The most obvious problem with this is the fact of cost. Also would the Post Office have the facility to make up and laminate the number plate? If not you are imposing on the average motorcyclist an added cost and difficulty. Also the whole number plate could be transferred to another machine complete with a valid licence. Therefore in no way would this reduce tax evasion or theft. They would take the plate rather than the disc.

Also would it make it difficult for the owner to take a bike to be tested when subject to the SORN and when a refund had been made. This is particularly relevant in rural areas where there could be a considerable distance to the MOT station and to the plate supplier.

In addition which you alluded to in the document  is the historic motorcycle which has either a pressed aluminium number plate or the registration is painted direct on to the machine number plate. This is part of the structure of the machine and often contains the rear light.  Also the configuration and size of the number plate on the historic vehicle is different to modern machines being in the most part designed to take three letters and three digits. These are usually arranged vertically above each other and not in a line as on modern machines.


Q5 Should all off-road motorcycles be registered?

The Club does not condone the use of machines for criminal activity or creating a nuisance. However it must be said are these vehicles covered by the Road Traffic Acts? If not, does the DVLA have the legal power to require them to be registered?  If so what criteria would be used for registration.

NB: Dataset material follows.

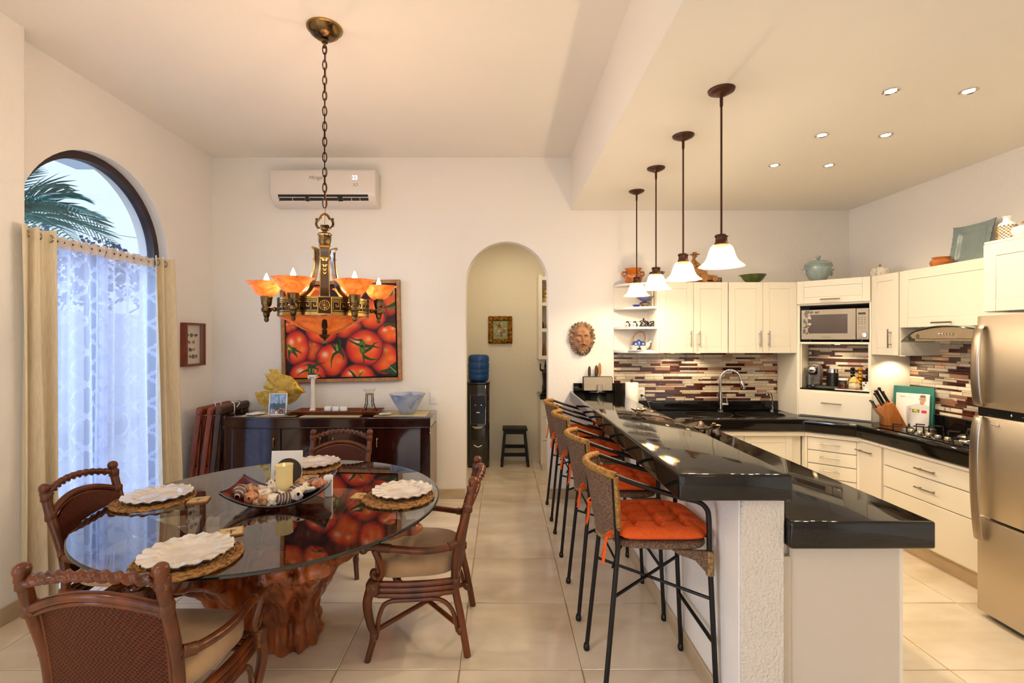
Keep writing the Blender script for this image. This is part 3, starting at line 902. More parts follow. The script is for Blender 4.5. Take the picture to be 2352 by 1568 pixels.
for lab, x, y, rz in (('cork coaster between the nearest plate and the shell tray', -1.215, 2.17, .5), ('cork coaster beside the curtain-side plate', -1.63, 2.60, .35),
                      ('cork coaster beside the doorway-side plate', -.775, 2.665, -.1), ('cork coaster behind the shell tray', -1.20, 3.02, .2)):
    t = thing('coaster', lab, 'coaster', (x, y, TZ), rz, 'cork coasters')
    MB().prism(rrect(-.05, .05, -.05, .05, .008), .0006, .007).build('body', M_WOODLT, t)
    printed('printed_face', .096, .096, 30, 30, coaster_fn, print_mat('coaster_print', .4), t, (0, -.048, .0074), (-PI / 2, 0, 0))
# ------------------------------------------------------------------ centrepiece
M_TRAY = pm('purple_glass_tray', '#2d1016', .08, spec=.6, col2='#5a1f3c', cscale=5, coat=.7)
M_TRAYIN = pm('tray_red_enamel', '#5c1512', .15, col2='#2a1d5a', cscale=4.5, lo=.4, hi=.6, coat=.6)
tr = thing('glass_tray', 'curved purple glass tray holding seashells and candle', 'tray', (-1.185, 2.61, TZ + .001), .16)
def trz(x, y): return .006 + .085 * (abs(x) / .25) ** 2.3 + .012 * (abs(y) / .16) ** 2
trf = lambda u, v: (-.25 + .5 * u, (-.165 + .33 * v), trz(-.25 + .5 * u, -.165 + .33 * v))
MB().grid(30, 14, trf).build('inner_face', M_TRAYIN, tr, fix=False, angle=80)
MB().grid(30, 14, lambda u, v: (trf(u, v)[0] * 1.02, trf(u, v)[1] * 1.02, trf(u, v)[2] - .006)).build('underside', M_TRAY, tr, fix=False, angle=80)
ring = [trf(i / 20, 0) for i in range(21)] + [trf(1, j / 10) for j in range(1, 11)] + [trf(1 - i / 20, 1) for i in range(1, 21)] + [trf(0, 1 - j / 10) for j in range(1, 10)]
MB().tube(ring, .0055, 8, closed=True).build('rim', pm('tray_rim_glass', '#26282a', .05, spec=.8, coat=.8), tr)
M_WAX = pm('ivory_wax', '#e8cf8a', .5, sss=.15, col2='#efdca8', cscale=3)
ca = thing('pillar_candle', 'ivory pillar candle standing among the seashells', 'candle', (-1.19, 2.64, TZ + .02))
def wax(u, v):
    a = 2 * PI * u
    return ((.044 + .003 * v ** 8 + .001 * math.sin(3 * a)) * math.cos(a), (.044 + .003 * v ** 8) * math.sin(a), .165 * v + .0012 * math.sin(a + 2) * v ** 4)
mb = MB().grid(28, 12, wax, cu=True)
mb.grid(28, 5, lambda u, v: ((.047 - .044 * v) * math.cos(2 * PI * u), (.047 - .044 * v) * math.sin(2 * PI * u), .165 + .0012 * math.sin(2 * PI * u + 2) * (1 - v) - .018 * v ** .4), cu=True)
mb.build('wax', M_WAX, ca, fix=False, angle=50)
MB().lathe([(.001, 0), (.006, .006), (.007, .012), (.004, .022), (.0005, .03)], 10, T(0, 0, .146)).build('flame_tip', pm('flameless_tip', '#f6e6b0', .3, emit='#ffdf9a', estr=.4), ca)

# shells: whelk (spiral), olive (smooth), murex (spiky)
def whelk(L=.05, spikes=False, seed=0):
    r = random.Random(seed); mb = MB()
    n = 20
    def fn(u, v):
        a = 2 * PI * v; q = u
        rad = L * (.42 * math.sin(PI * min(1, q * .9 + .06)) ** .8) * (1 - .25 * q)
        wob = 1 + .14 * math.cos(a - q * 16) + (.30 * max(0, math.cos(a * 5 + q * 14)) ** 4 * math.sin(PI * q) if spikes else 0)
        return ((q - .45) * L * 1.25, rad * wob * math.cos(a), rad * wob * math.sin(a))
    mb.grid(26, n, fn, cv=True)
    return mb
def olive(L=.06):
    return MB().grid(18, 16, lambda u, v: ((u - .5) * L, L * .24 * math.sin(PI * u) ** .6 * math.cos(2 * PI * v), L * .24 * math.sin(PI * u) ** .6 * math.sin(2 * PI * v)), cv=True)
def snail(L=.045):
    pts = []; R = []
    for i in range(44):
        a = i / 43 * 2 * PI * 2.4; rr_ = L * .5 * math.exp(-.17 * (2 * PI * 2.4 - a)) 
        pts.append((rr_ * math.cos(a), rr_ * math.sin(a), -.12 * L * (1 - i / 43) + L * .12)); R.append(max(.002, rr_ * .52))
    return MB().tube(pts, R, 10)
SM = [pm('shell_tan', '#c79a6e', .4, col2='#8a5c40', cscale=30, lo=.45, hi=.6), pm('shell_white', '#e9dccb', .5, col2='#c2a78d', cscale=40, lo=.5, hi=.7),
      pm('shell_striped', '#4d3b36', .35, col2='#b9a390', kind='bands', cscale=24, lo=.6, hi=.8), pm('shell_brown', '#8d5a33', .25, col2='#5d3218', cscale=22, coat=.4),
      pm('shell_pink', '#d79a74', .4, col2='#b56f4c', cscale=20), pm('shell_black_white', '#e6ddcf', .5, col2='#2a211d', cscale=45, lo=.5, hi=.58)]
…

As far as I am aware there is no legal obligation to have any unique identifier on these types of off road machines.

Also ex-road machines, which are used as field bikes etc., cause the majority of nuisance and therefore the registration would be irrelevant to these machines.

As the enforcement of the nuisance is a police matter and do they have the capability of pursuing an unregistered off road machine across rough terrain?

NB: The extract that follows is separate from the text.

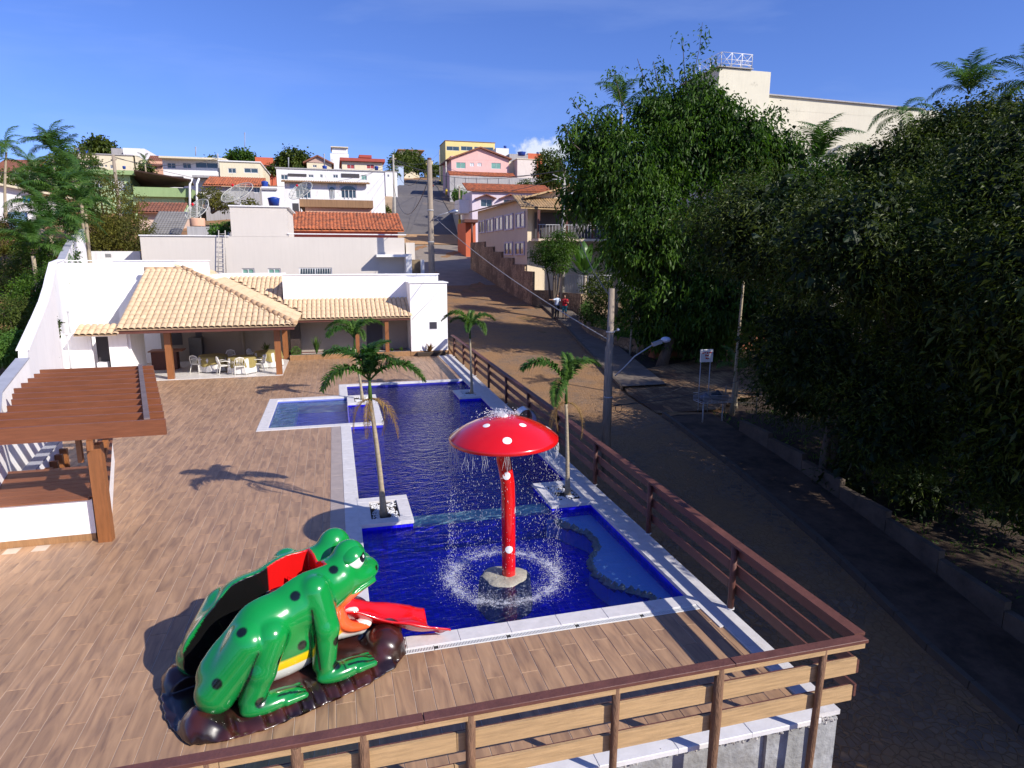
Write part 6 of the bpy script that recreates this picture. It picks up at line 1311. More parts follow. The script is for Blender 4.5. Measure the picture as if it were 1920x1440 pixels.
# tall tree with drooping leaf clusters
bl1 = px_blobs([(1180, 320, 105, 33), (1290, 270, 110, 33), (1390, 300, 90, 32), (1120, 270, 70, 34), (1110, 370, 70, 34), (1230, 430, 120, 32), (1370, 430, 120, 31), (1480, 360, 80, 31), (1490, 480, 90, 30), (1570, 340, 60, 30), (1580, 420, 60, 30), (1190, 470, 75, 33), (1260, 560, 110, 32), (1360, 560, 110, 30), (1460, 570, 80, 29), (1300, 190, 55, 33), (1230, 210, 50, 33), (1340, 610, 90, 31), (1235, 620, 50, 32), (1400, 255, 55, 31), (1465, 280, 50, 31), (1350, 215, 45, 32)])
ex = []
sprigs = [[(1290, 200), (1300, 140), (1312, 90), (1317, 42)], [(1290, 200), (1283, 130), (1280, 75)], [(1250, 220), (1215, 170), (1195, 110)], [(1200, 240), (1165, 190), (1150, 130), (1142, 150)], [(1130, 260), (1095, 215), (1072, 185)], [(1110, 300), (1075, 270), (1058, 235)], [(1320, 190), (1335, 130), (1345, 105)], [(1240, 200), (1232, 150), (1225, 115)], [(1300, 190), (1330, 165), (1342, 175)], [(1420, 260), (1450, 215), (1470, 205)], [(1100, 340), (1060, 330), (1050, 300)], [(1380, 240), (1395, 205), (1385, 190)], [(1270, 200), (1262, 150), (1255, 120)]]
SPR = []
for s_ in sprigs:
    pts = [A(x, y, 33) for x, y in s_]; SPR.append(MB().tube(pts, [.035, .025, .015, .01][:len(pts)], 4, caps=False))
    for a, b_ in zip(pts[:-1], pts[1:]):
        for k in range(5): ex.append(list(a.lerp(b_, random.random()) + Vector((random.gauss(0, .22), random.gauss(0, .2), random.gauss(0, .12)))))
ex = np.array(ex)
T1 = big_tree('avocado_tree', 'very tall spreading tree with drooping leaf clusters and bare sprigs reaching above the cream tower', (16.6, 31.0, zs(31)), .26, bl1, 9500, 10, .25, .40, LA, spread=.36, droop=.6, shell=.3, extra=ex, dirb=-.3)
for q in SPR: q.build('sprig', BK, T1)
# dark dense trees filling the right side
bl2 = px_blobs([(1780, 330, 130, 24), (1900, 320, 140, 23), (1690, 390, 110, 24), (1850, 480, 170, 21), (1680, 520, 110, 20), (1990, 420, 150, 21), (1900, 240, 70, 23), (1790, 250, 60, 24), (2050, 600, 180, 18), (1600, 470, 60, 23), (1620, 420, 55, 24), (1700, 300, 80, 24), (1655, 330, 55, 25), (1760, 255, 65, 24), (1850, 230, 60, 23), (1620, 300, 30, 26)])
big_tree('mango_tree', 'huge dense dark tree filling the right edge, its top lit yellow green', (22.5, 20.0, zs(20)), .4, bl2, 16000, 10, .17, .28, LD, spread=.34, droop=.4, shell=.5, seed=5, dirb=.2)
bl3 = px_blobs([(1650, 560, 100, 19), (1540, 590, 80, 20), (1560, 690, 95, 18.5), (1500, 650, 50, 20), (1700, 680, 130, 17), (1820, 640, 140, 17), (1900, 760, 140, 14.5), (1760, 800, 130, 14.5), (1640, 820, 100, 15.5), (1580, 900, 60, 15.5), (1720, 910, 80, 14), (1860, 900, 90, 13), (1960, 960, 100, 11.5), (2000, 820, 160, 13)]) + [(12.2, 13.0, 5.6, 2.3, 2.4, 1.7), (13.6, 9.0, 5.2, 2.9, 2.8, 2.0), (12.8, 17.5, 6.2, 2.6, 2.8, 1.9), (13.6, 16.5, 2.8, 1.7, 2.6, 1.6), (14.2, 13.5, 1.6, 1.8, 2.4, 2.2), (14.6, 10.0, 1.8, 2.0, 2.4, 2.5), (15.5, 18.5, 1.5, 1.9, 2.6, 2.0), (13.9, 11.5, 3.8, 1.6, 2.6, 1.6), (17.5, 15, 2.5, 2.5, 3, 3), (15.5, 5.5, 5.4, 3.2, 3.2, 2.3), (16.5, 12, 7.0, 3.2, 3.2, 2.4)]
big_tree('narrow_leaved_tree', 'dark overhanging tree with slender pale tipped leaves in front of the huge dense one', (17.2, 15.5, zs(15)), .25, bl3, 21000, 11, .135, .22, LD, spread=.30, droop=.45, shell=.45, seed=6, dirb=.3, )
# unseen rest of the row, right of camera; crowns widened to shade the street
for i, (x, y, r, zc, lb) in enumerate([(16.0, 6.0, 4.2, 4.6, 'low dark roadside tree just beyond the right edge of the view'), (19.0, 0.5, 5.4, 5.0, 'round dark roadside tree to the right of the viewpoint'), (15.8, -5.5, 4.4, 1.6, 'low bushy roadside tree down the street behind the viewpoint')]):
    big_tree('roadside_tree', lb, (x+.5, y, zs(y)), .22, [(x, y, zc, r, r*1.1, r*.9), (x-1.2, y+1.6, zc-.8, r*.8, r*.8, r*.75), ((11.9, 6.0, 4.6, 2.2, 2.0, 1.9) if i == 0 else ((13.3, 1.0, 3.0, 2.3, 2.3, 2.0) if i == 1 else (12.4, -4.0, 2.6, 2.8, 2.8, 2.1))), (x+2.5, y-1, zc+1.5, r*.8, r*.8, r*.8), (x-.8, y-1.8, zc-.9, r*.75, r*.8, r*.8)], 6500, 8, .20, .36, LD, spread=.6, shell=.2, seed=8+i, group='dark trees in a row along the street')
# trees between the cream street house and the tall tree
def bush(name, label, lst, n, leaf, mtl, cat='bush', base=None, per=6, width=.45, r0=.06, group=None, shell=.5):
    bl = px_blobs(lst); b0 = base or (bl[0][0], bl[0][1], terr(bl[0][0], bl[0][1])); t = thing(name, label, cat, b0, 0, group)
    limbs_mb(b0, [b[:3] for b in bl][:10], r0, seed=len(label)).build('branches', BK, t); crown('foliage', bl, n, per, leaf, width, mtl, t, leaf*1.3, .3, shell); return t
bush('round_tree', 'dark bushy tree in front of the balcony of the cream street house', [(1040, 465, 34, 46), (1060, 455, 26, 46), (1020, 478, 25, 47), (1045, 490, 28, 46)], 1300, .16, LA, 'tree', r0=.12)
bush('round_tree', 'dark round tree on the skyline left of the tall spreading tree', [(1030, 308, 26, 120), (1045, 330, 25, 120), (1020, 330, 18, 120)], 900, .5, LD, 'tree', r0=.3, base=(A(1035, 350, 120).x, 120, 14))
bush('garden_tree', 'dark shrubs filling the garden behind the clipped hedge', [(1150, 570, 45, 40), (1200, 600, 50, 38), (1130, 540, 40, 42), (1110, 590, 22, 40), (1180, 640, 30, 37), (1250, 620, 50, 38), (1330, 640, 50, 36)], 1800, .2, LD, 'shrub')
# banana-like fan palm: each large leaf is a part
fp_ = thing('fan_banana_plant', 'large fan of banana-like leaves in the garden of the cream street house', 'plant', (18.9, 48, .6)); MB().tube([(18.9, 48, .4), (18.9, 48, 3.9)], [.16, .13], 8).build('trunk', BKP, fp_)
BAN = leafmat('banana_leaf', (.03, .09, .02), (.09, .18, .04), .35, .25, 1.5)
def big_leaf(L, W):
    b = MB(); vs = []; n = 9
    for i in range(n+1):
        t = i/n; x = L*(.3+.7*t); z = L*(.55*t-.42*t*t); w = W*math.sin(math.pi*min(1, .06+t*.93))**.6
        vs += [(x, -w/2, z-.10*w), (x, 0, z), (x, w/2, z-.10*w)]
    b.add(vs, [(3*i+k, 3*i+k+1, 3*i+k+4, 3*i+k+3) for i in range(n) for k in (0, 1)]); b.tube([(0, 0, 0), (L*.3, 0, 0), (L*.98, 0, L*.12)], [.03, .025, .008], 5, caps=False); return b.mesh('leaf', BAN)
BL = big_leaf(2.6, .62)
for k in range(13): o = put('leaf', BL, fp_, local=True); o.location = (0, 0, 3.2+.02*k); o.rotation_euler = (random.uniform(-.3, .3), -R(random.uniform(5, 75)), R(-100+k*17+random.uniform(-8, 8) if k % 2 else 80+k*14)); o.scale = (random.uniform(.8, 1.15),)*3
# palms seen behind the tall trees
def feather(name, label, px, py, Y, h, n, s, lean=(0, 0), seed=0, mtlset=None, r=.14, up=20, group=None, az0=None):
    rr = random.Random(seed); top = A(px, py, Y); z0 = top.z-h; fr = [((az0+rr.uniform(-60, 60)) if az0 is not None else k*360/n+rr.uniform(-15, 15), s*rr.uniform(.85, 1.15), rr.choice([up+35, up, up-15, up-35])) for k in range(n)]
    return palm(name, label, top.x-lean[0], top.y-lean[1], z0, h, fr, group, lean, r, 0, mtlset or FF, 'palm', seed, crownshaft=False)
feather('feather_palm', 'bright palm with upright fronds in front of the tall cream building', 1530, 320, 40, 9, 13, 1.5, seed=1, up=35)
feather('feather_palm', 'palm whose crown shows above the dark tree at the upper right edge', 1815, 190, 36, 12, 11, 1.25, seed=2, up=40)
feather('feather_palm', 'palm cut by the right edge of the view above the dark tree', 1935, 170, 34, 12, 12, 1.2, seed=3, up=20)
feather('feather_palm', 'slender dark palm crown half hidden inside the tall spreading tree', 1165, 215, 38, 12, 9, 1.0, seed=9, up=10)
feather('feather_palm', 'palm hanging over the cream parapet behind the dense dark tree', 1690, 225, 44, 11, 8, 1.1, seed=10, up=0)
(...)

Q6 Do you have any suggestions or comments on the issues raised in this document.

First I would like to have further information on the statement that 25% of motorcycles are unregistered. There may be very valid reasons why this is so. For instance did the survey take into account machines within the unlicensed category? Currently under a SORN? Records transferred to the DVLA when the computer was set up but have lain dormant since?

If it was by road observation then did you take into account people not displaying a disc as they had it in their pocket?

Second, both of the options place an extra burden on the motorcyclist and would be expensive to instigate. Who pays? Also would both options be available through the normal established network of Post Offices or would they only be available through the VRO’s, which are now few and far between.

Thirdly, would other vulnerable road users be treated similarly? In particular open top cars, milk floats etc as their tax discs must also be vulnerable to theft as well as motorcycles?

Fourthly, which taxation classes would this cover is it the Bicycle class or all motorcycles on the register as virtually all of the BSA Owners’ Club machines are eligible for the Historic classification. To exempt these would seem appropriate for the reasons stated above and also as they are zero rated then the loss of revenue to the DVLA would be minimal for the extra effort of instigating any of these proposals.

As you state in the statistics 75% of motorcycles and probably more if you take into account those that are carrying their tax discs around, therefore is it equitable to have the vast majority to be punished for the minority. Also as there is a large theft of tax discs then would it not be sensible to bring this in for all road users and by doing this stemming the trade in stolen tax discs?

On a further point I have e-mailed the contact point three times since May about where they obtained the statistics, requesting further clarification and informing them about our intention to place the response on our web site. I have yet to receive a response to these e-mails. In view of the lack of time I have decided to place our response onto the BSAOC web site.